NGINX serves as the load balancer, reverse proxy, and API gateway layer for a large share of enterprise and cloud-hosted applications; a successful remote code execution against an internet-facing NGINX instance can give attackers a foothold inside the network perimeter, enabling lateral movement, data exfiltration, or ransomware deployment. An application denial-of-service attack against NGINX infrastructure can take down customer-facing services, APIs, and internal application delivery, directly translating to revenue loss and SLA violations. F5 products have been prior targets of both ransomware operators and nation-state actors, and failure to patch promptly on a CVSS 9.5 out-of-band advisory creates documented negligence exposure in post-incident regulatory and legal proceedings.
You Are Affected If
You run F5 NGINX Plus, NGINX Open Source, NGINX Gateway Fabric, or NGINX Instance Manager in production
Your NGINX deployment uses non-default configurations (custom modules, stream processing, or non-standard directives)

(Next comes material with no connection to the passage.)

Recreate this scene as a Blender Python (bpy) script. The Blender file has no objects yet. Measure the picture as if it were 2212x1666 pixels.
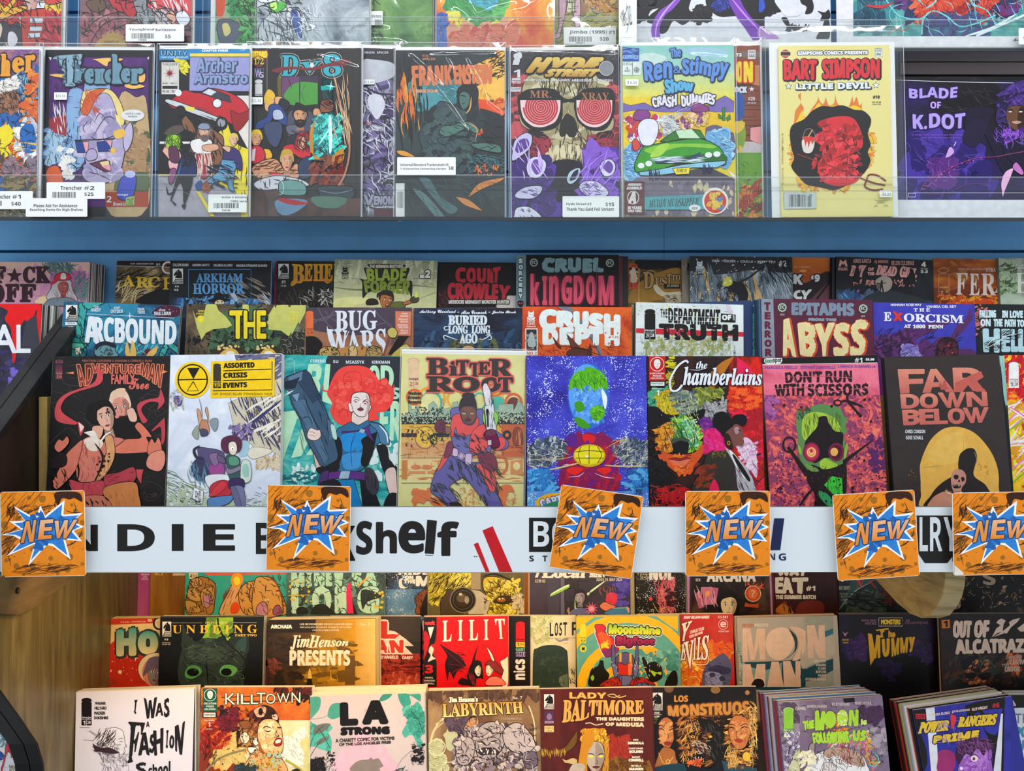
import bpy,math,random,os
import numpy as np
from mathutils import Vector,Matrix,noise
from mathutils.geometry import tessellate_polygon
C = bpy.context.scene.collection
SC = bpy.context.scene
F = 1915.0                      # focal length in pixels of the 2212 px wide frame
CX,CY = 1106.0,833.0
# ------------------------------------------------------------------ camera, light, exposure
cam = bpy.data.cameras.new('camera'); cam.sensor_width = 36.0; cam.lens = 36.0*F/2212.0
cam.clip_start = 0.05; cam.clip_end = 50
camo = bpy.data.objects.new('camera',cam); C.objects.link(camo)
camo.location = (0,0,0); camo.rotation_euler = (math.pi/2,0,0)
SC.camera = camo
world = bpy.data.worlds.new('shop'); SC.world = world; world.use_nodes = True
wn = world.node_tree.nodes; wl = world.node_tree.links
wn['Background'].inputs[0].default_value = (0.86,0.93,1.0,1)
wn['Background'].inputs[1].default_value = 0.62
SC.view_settings.view_transform = 'Standard'; SC.view_settings.look = 'None'
SC.view_settings.exposure = 0.17; SC.view_settings.gamma = 1.0
SC.view_settings.use_curve_mapping = False
def area(name,loc,target,sx,sy,power,col):
	l = bpy.data.lights.new(name,'AREA'); l.shape = 'RECTANGLE'; l.size = sx; l.size_y = sy
	l.energy = power; l.color = col
	o = bpy.data.objects.new(name,l); C.objects.link(o); o.location = loc
	o.rotation_euler = (Vector(target)-Vector(loc)).to_track_quat('-Z','Y').to_euler()
	return o
# two rows of ceiling tubes in front of the rack and the warm strip under the sign shelf
area('ceiling_tube_light',(-0.5,-0.15,1.75),(0,1.4,0.1),3.4,0.05,20,(0.93,0.97,1.0))
area('ceiling_tube_light',(0.4,-0.75,2.15),(0,1.4,0.1),3.4,0.08,26,(0.95,0.97,1.0))
area('warm_strip_light',(-0.12,1.137,-0.2395),(-0.12,1.38,-0.46),0.92,0.02,4.4,(1.0,0.68,0.33))
# ------------------------------------------------------------------ colour and materials
def lin(c):
	c = c/255.0
	return c/12.92 if c <= 0.04045 else ((c+0.055)/1.055)**2.4
def hx(s):
	if len(s) == 3: s = s[0]*2+s[1]*2+s[2]*2
	return (lin(int(s[0:2],16)),lin(int(s[2:4],16)),lin(int(s[4:6],16)))
MATS = {}
def newmat(name):
	m = bpy.data.materials.new(name); m.use_nodes = True
	nt = m.node_tree; b = nt.nodes['Principled BSDF']
	return m,nt,b
def coords(nt,sc=(1,1,1)):
	tc = nt.nodes.new('ShaderNodeTexCoord'); mp = nt.nodes.new('ShaderNodeMapping')
	nt.links.new(tc.outputs['Object'],mp.inputs[0]); mp.inputs['Scale'].default_value = sc
	return mp
def plain(name,col,rough=0.5,spec=0.4,metal=0.0,grain=0.0,gs=(300,300,300),bump=0.0,coat=0.0):
	if name in MATS: return MATS[name]
	m,nt,b = newmat(name)
	c = hx(col) if isinstance(col,str) else col
	b.inputs['Base Color'].default_value = (*c,1); b.inputs['Roughness'].default_value = rough
	b.inputs['Specular IOR Level'].default_value = spec; b.inputs['Metallic'].default_value = metal
	b.inputs['Coat Weight'].default_value = coat
	if grain or bump:
		mp = coords(nt,gs); n = nt.nodes.new('ShaderNodeTexNoise'); n.inputs['Scale'].default_value = 1.0
		n.inputs['Detail'].default_value = 5; nt.links.new(mp.outputs[0],n.inputs['Vector'])
		if grain:
			r = nt.nodes.new('ShaderNodeValToRGB')
			r.color_ramp.elements[0].position = 0.3; r.color_ramp.elements[1].position = 0.7
			r.color_ramp.elements[0].color = (*[x*(1-grain) for x in c],1)
			r.color_ramp.elements[1].color = (*[min(1,x*(1+grain)) for x in c],1)
			nt.links.new(n.outputs['Fac'],r.inputs[0]); nt.links.new(r.outputs[0],b.inputs['Base Color'])
		if bump:
			bp = nt.nodes.new('ShaderNodeBump'); bp.inputs['Strength'].default_value = bump
			bp.inputs['Distance'].default_value = 0.001
			nt.links.new(n.outputs['Fac'],bp.inputs['Height']); nt.links.new(bp.outputs[0],b.inputs['Normal'])
	MATS[name] = m
	return m
def print_mat():
	if 'print' in MATS: return MATS['print']
	m,nt,b = newmat('printed ink')
	a = nt.nodes.new('ShaderNodeVertexColor'); a.layer_name = 'Col'
	mp = coords(nt,(90,90,90)); n = nt.nodes.new('ShaderNodeTexNoise'); n.inputs['Scale'].default_value = 1
	n.inputs['Detail'].default_value = 4
	nt.links.new(mp.outputs[0],n.inputs['Vector'])
	mr = nt.nodes.new('ShaderNodeMapRange'); mr.inputs['From Min'].default_value = 0.3; mr.inputs['From Max'].default_value = 0.7
	mr.inputs['To Min'].default_value = 0.9; mr.inputs['To Max'].default_value = 1.06
	nt.links.new(n.outputs['Fac'],mr.inputs['Value'])
	mx = nt.nodes.new('ShaderNodeVectorMath'); mx.operation = 'SCALE'
	nt.links.new(a.outputs['Color'],mx.inputs[0]); nt.links.new(mr.outputs[0],mx.inputs['Scale'])
	nt.links.new(mx.outputs[0],b.inputs['Base Color'])
	b.inputs['Roughness'].default_value = 0.38; b.inputs['Specular IOR Level'].default_value = 0.3
	MATS['print'] = m
	return m
def paint(key):
	"""painterly printed ground: 'kind:scale:col,col,col[:stretch]' ; kinds cloud, streak, speck, blot"""
	if key in MATS: return MATS[key]
	q = key.split(':'); kind = q[0]; scale = float(q[1]); cols = [hx(c) for c in q[2].split(',')]
	st = float(q[3]) if len(q) > 3 else 1.0
	m,nt,b = newmat('printed paint ' + kind)
	sc = (scale,scale,scale*st)
	mp = coords(nt,sc)
	n = nt.nodes.new('ShaderNodeTexNoise'); n.inputs['Scale'].default_value = 1.0
	n.inputs['Detail'].default_value = 6; n.inputs['Roughness'].default_value = 0.62
	n.inputs['Distortion'].default_value = {'cloud': 0.6,'streak': 0.2,'blot': 2.2,'speck': 0.3}[kind]
	nt.links.new(mp.outputs[0],n.inputs['Vector'])
	r = nt.nodes.new('ShaderNodeValToRGB'); cr = r.color_ramp
	lo,hi = (0.36,0.64) if kind != 'blot' else (0.40,0.60)
	for i,c in enumerate(cols):
		p = lo+(hi-lo)*i/max(1,len(cols)-1)
		e = cr.elements[i] if i < 2 else cr.elements.new(p)
		e.position = p; e.color = (*c,1)
	if kind == 'blot': cr.interpolation = 'CONSTANT'
	nt.links.new(n.outputs['Fac'],r.inputs[0])
	out = r.outputs[0]
	if kind == 'speck':
		mp2 = coords(nt,(430,430,430)); v = nt.nodes.new('ShaderNodeTexVoronoi'); v.inputs['Scale'].default_value = 1
		nt.links.new(mp2.outputs[0],v.inputs['Vector'])
		n2 = nt.nodes.new('ShaderNodeTexNoise'); n2.inputs['Scale'].default_value = 45; n2.inputs['Detail'].default_value = 3
		tc = nt.nodes.new('ShaderNodeTexCoord'); nt.links.new(tc.outputs['Object'],n2.inputs['Vector'])
		mr = nt.nodes.new('ShaderNodeMapRange'); mr.inputs['From Min'].default_value = 0.42; mr.inputs['From Max'].default_value = 0.68
		mr.inputs['To Min'].default_value = 0.10; mr.inputs['To Max'].default_value = 0.42
		nt.links.new(n2.outputs['Fac'],mr.inputs['Value'])
		lt = nt.nodes.new('ShaderNodeMath'); lt.operation = 'LESS_THAN'
		nt.links.new(v.outputs['Distance'],lt.inputs[0]); nt.links.new(mr.outputs[0],lt.inputs[1])
		mx = nt.nodes.new('ShaderNodeMix'); mx.data_type = 'RGBA'
		nt.links.new(lt.outputs[0],mx.inputs['Factor']); nt.links.new(out,mx.inputs[6])
		mx.inputs[7].default_value = (0.8,0.85,1,1); out = mx.outputs[2]
	nt.links.new(out,b.inputs['Base Color'])
	b.inputs['Roughness'].default_value = 0.38; b.inputs['Specular IOR Level'].default_value = 0.3
	MATS[key] = m
	return m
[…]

Your NGINX instances are internet-facing or reachable from untrusted networks without an upstream WAF or IPS
You have not applied F5's June 18, 2026 out-of-band patches to all affected NGINX instances
Your asset or software inventory does not have complete visibility into all NGINX deployments across cloud, container, and on-premises environments
Board Talking Points
F5 issued emergency patches for critical NGINX vulnerabilities that could allow attackers to remotely crash or take control of systems running our web and API delivery infrastructure.
Security operations must apply F5's June 18, 2026 patches to all NGINX instances within 24-48 hours; any internet-facing instances not yet patched should be placed behind additional controls immediately.
Failure to patch leaves our external application infrastructure exposed to the same class of attacks that have resulted in ransomware deployments and data breaches at other F5 customers.